Adobe Systems, Inc. has released a press release stating that Adobe is in the process of acquiring Macromedia for $3.4 billion dollars with the deal to close this Fall 2005. According to Adobe, “The combination of Adobe and Macromedia will provide customers a more powerful set of solutions for creating, managing and delivering compelling content and experiences across multiple operating systems, devices and media. Together, the two companies will meet a wider set of customer needs and have a significantly greater opportunity to grow into new markets, particularly in the mobile and enterprise segments.”

According to Bruce Chizen, chief executive officer of Adobe, “Customers are calling for integrated software solutions that enable them to create, manage and deliver a wide range of compelling content and applications – from documents and images to audio and video. By combining our powerful development, authoring and collaboration software – along with the complementary functionality of PDF and Flash – Adobe has the opportunity to bring this vision to life with an industry-defining technology platform”

This all sounds good. A couple of questions one has to wonder about, though is what will happen to Dreamweaver and what will become of Freehand? Macromedia Dreamweaver is the Internet’s most popular web page creation package, which is a direct competitor to Adobe’s GoLive. On the other hand, Macromedia Freehand is less popular than Adobe Illustrator, but has a devoted and vocal core following.

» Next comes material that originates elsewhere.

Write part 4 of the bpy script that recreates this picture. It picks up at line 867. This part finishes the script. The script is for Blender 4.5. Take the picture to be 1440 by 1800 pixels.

It will be interesting to see if the future will bring Adobe Dreamweaver to the forefront and stop GoLive altogether, leaving it to go die? Also, will Freehand be tied up and left to sink while Illustrator takes center stage with only the distant second cousin CorelDraw as the only competition left? And what kind of coupe would Corel be for a second takeover target. Adobe has been long-know for “buying the competition” so Adobe’s most recent move should surprise no one. Less competition only makes Adobe that much stronger.